In place, though, of the comedic bickering and banter that usually accompanies Doctors crossing over each others’ timelines, FOR ALL TIME. ALWAYS. continues LOKI’s penchant for examining its eponymous character through the unique perspective of existing outside the confines of the sacred timeline. The magnetic polarisation between Loki and Sylvie continues to pull them inexorably closer while simultaneously pushing them apart, especially now that they have reached their goal and the stakes have been revealed to them. The duality of Loki’s untrustworthiness and Sylive’s inability to trust are the forces drawing them together and, crucially, pushing them in different directions when it matters most.

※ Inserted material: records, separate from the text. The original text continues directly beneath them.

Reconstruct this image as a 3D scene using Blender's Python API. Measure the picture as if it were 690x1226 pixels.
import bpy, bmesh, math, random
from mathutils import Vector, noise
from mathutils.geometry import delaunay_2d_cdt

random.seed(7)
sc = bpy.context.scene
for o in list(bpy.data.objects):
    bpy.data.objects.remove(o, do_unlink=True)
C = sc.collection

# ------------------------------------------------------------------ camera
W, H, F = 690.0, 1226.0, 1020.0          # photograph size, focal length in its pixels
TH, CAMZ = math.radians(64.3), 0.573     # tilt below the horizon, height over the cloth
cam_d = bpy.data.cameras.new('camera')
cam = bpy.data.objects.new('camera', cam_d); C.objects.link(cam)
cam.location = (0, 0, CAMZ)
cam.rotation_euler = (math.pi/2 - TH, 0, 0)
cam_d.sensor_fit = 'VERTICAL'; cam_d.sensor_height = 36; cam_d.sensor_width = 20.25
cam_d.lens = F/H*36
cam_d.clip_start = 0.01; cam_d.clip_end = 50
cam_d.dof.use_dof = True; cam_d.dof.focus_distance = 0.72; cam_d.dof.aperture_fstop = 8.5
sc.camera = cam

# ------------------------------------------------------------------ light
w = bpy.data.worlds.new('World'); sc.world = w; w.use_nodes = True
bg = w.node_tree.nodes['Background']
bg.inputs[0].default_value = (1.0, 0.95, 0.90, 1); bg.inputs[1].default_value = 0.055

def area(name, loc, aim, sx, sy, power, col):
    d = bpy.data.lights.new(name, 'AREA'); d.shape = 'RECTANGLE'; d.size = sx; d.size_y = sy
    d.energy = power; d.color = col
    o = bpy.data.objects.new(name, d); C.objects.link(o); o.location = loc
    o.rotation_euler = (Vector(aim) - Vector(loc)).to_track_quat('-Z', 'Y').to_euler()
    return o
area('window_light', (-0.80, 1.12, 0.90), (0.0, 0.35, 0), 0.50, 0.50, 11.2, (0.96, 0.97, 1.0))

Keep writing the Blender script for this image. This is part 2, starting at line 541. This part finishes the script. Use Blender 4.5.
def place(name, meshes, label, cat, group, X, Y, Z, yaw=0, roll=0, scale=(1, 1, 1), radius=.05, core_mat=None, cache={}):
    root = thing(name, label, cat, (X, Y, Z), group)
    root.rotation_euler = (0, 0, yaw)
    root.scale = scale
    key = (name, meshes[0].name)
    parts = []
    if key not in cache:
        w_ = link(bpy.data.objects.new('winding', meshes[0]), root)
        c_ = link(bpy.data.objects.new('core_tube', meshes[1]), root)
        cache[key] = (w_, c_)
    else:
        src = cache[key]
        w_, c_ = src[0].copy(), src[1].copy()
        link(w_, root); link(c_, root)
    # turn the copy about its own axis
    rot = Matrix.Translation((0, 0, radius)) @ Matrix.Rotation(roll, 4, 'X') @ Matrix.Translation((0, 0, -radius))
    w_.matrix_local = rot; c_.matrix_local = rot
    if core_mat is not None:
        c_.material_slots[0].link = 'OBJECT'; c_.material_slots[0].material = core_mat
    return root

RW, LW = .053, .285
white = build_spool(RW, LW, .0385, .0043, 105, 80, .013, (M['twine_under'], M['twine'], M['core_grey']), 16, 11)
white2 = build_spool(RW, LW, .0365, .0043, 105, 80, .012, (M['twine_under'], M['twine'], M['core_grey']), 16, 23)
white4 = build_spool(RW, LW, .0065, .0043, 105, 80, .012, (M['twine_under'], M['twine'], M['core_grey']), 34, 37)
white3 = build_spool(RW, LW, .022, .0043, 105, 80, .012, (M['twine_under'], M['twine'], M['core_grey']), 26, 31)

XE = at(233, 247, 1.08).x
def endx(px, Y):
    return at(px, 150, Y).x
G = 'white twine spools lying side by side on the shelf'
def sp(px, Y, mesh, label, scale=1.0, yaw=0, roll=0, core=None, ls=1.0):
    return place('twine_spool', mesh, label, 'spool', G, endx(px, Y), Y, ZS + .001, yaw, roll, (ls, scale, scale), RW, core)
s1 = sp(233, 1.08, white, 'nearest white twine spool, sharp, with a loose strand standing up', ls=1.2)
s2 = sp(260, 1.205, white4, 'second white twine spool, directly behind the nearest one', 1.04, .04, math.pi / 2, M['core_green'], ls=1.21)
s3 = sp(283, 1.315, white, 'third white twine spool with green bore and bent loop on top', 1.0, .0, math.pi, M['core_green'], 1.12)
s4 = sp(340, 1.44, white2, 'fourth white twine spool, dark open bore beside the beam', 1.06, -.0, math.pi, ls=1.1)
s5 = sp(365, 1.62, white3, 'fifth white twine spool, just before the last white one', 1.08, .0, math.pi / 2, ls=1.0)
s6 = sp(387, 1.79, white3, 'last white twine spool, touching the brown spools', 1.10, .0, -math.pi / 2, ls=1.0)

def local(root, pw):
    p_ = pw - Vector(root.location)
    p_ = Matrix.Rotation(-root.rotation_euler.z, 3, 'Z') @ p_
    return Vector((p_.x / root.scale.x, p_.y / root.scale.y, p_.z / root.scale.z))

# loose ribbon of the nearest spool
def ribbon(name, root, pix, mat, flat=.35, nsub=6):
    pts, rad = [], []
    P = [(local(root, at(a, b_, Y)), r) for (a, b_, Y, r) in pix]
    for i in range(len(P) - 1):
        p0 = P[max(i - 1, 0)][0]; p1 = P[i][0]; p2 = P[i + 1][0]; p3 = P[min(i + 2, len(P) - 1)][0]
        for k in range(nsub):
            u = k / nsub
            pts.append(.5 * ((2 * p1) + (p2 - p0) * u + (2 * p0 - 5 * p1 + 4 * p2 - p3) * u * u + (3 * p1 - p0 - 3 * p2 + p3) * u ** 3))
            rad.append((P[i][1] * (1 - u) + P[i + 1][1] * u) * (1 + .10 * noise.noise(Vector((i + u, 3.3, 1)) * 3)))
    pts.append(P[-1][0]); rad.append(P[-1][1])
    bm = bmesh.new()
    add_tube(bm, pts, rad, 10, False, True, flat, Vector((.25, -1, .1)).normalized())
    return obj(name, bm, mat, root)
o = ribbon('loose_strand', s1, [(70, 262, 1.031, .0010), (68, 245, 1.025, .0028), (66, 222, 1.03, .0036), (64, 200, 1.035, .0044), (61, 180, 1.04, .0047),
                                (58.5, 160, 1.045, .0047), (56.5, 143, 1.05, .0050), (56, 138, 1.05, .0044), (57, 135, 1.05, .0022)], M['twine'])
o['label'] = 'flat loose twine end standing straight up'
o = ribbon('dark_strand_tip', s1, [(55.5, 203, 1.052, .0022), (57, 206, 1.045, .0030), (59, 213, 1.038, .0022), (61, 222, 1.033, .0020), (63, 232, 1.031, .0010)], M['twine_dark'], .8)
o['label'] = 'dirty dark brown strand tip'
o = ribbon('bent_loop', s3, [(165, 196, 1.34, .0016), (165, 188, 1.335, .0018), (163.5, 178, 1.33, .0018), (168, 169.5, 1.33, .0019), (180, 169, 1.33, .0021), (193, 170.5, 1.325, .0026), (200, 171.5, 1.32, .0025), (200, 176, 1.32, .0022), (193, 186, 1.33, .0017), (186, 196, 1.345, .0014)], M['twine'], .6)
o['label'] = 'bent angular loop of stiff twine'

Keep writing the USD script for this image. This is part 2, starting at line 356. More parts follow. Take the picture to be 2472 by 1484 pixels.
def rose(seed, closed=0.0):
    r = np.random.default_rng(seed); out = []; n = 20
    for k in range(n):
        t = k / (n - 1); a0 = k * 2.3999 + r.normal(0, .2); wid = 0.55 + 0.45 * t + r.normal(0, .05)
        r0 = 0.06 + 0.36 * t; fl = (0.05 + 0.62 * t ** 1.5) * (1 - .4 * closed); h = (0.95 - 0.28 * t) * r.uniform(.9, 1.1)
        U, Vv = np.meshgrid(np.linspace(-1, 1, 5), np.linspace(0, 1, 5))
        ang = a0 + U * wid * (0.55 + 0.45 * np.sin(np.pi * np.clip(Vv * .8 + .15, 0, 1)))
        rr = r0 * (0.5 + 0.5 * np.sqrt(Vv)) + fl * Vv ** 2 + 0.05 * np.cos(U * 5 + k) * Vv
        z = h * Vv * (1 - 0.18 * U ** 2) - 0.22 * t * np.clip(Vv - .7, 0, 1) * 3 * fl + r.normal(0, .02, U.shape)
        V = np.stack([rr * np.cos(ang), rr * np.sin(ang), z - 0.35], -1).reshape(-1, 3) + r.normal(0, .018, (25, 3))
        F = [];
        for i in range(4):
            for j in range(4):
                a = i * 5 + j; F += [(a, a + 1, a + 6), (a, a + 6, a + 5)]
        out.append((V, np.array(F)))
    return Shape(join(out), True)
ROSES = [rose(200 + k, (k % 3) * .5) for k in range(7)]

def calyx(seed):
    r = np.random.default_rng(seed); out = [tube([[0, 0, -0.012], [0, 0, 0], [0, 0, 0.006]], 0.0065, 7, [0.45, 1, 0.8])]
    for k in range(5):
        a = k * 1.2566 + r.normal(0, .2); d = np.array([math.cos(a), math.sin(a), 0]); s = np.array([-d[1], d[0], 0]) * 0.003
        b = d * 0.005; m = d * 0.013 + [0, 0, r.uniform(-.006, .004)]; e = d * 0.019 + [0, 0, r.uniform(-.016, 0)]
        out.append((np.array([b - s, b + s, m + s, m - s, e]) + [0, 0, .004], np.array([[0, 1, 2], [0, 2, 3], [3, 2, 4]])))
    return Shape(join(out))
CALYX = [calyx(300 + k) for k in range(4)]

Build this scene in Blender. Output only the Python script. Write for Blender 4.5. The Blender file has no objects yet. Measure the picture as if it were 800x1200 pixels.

Manipulating those forces is He Who Remains, played by Jonathan Majors. Anyone with a passing familiarity with Marvel’s rogue’s gallery will be able to piece together who Majors is playing and why what happens at the end of the episode absolutely doesn’t mean we’ve seen the last of him. Quite the opposite in fact. It’s a bravura choice to replace the expected fireworks with a major exposition dump but Majors plays it so well and so captivatingly that you don’t miss the usual visual pyrotechnics. It’s largely a three-hander scene although He Who Remains is playing with at least half a deck of extra cards up his sleeve. Jonathan Majors is set to be the big bad of the next Marvel saga – in multiple variations including but not limited to Kang the Conqueror – and where Josh Brolin surprised everyone with the depth and nuances he brought to the role of Thanos, on the strength of this debut, Jonathan Majors is poised to surpass even that.
The paradigm-shattering final moments of this season again harken back to DOCTOR WHO and dwarf in both scale and coherence what Chris Chibnall tried to do with THE TIMELESS CHILDREN and leaves both these characters and the universe they inhabit in a much stronger and more interesting position. For both Sylvie and Loki the future is uncertain, but at least there is a future – for now. For Mobius and the TVA, a fresh start of sorts and for Judge Renslayer – who knows? The biggest question now, though, is what is in store for the Marvel Cinematic Universe now that it’s explicitly the Marvel Cinematic Multiverse. Answers will no doubt come in SPIDER-MAN: NO WAY HOME, DOCTOR STRANGE IN THE MULTIVERSE OF MADNESS and, perhaps most surprising of all, LOKI season 2.
If the rest of Marvel Phase 4 can live up to the hype and audacity of LOKI, we’re in for something that could make the Infinity Saga look like, well, a paperweight.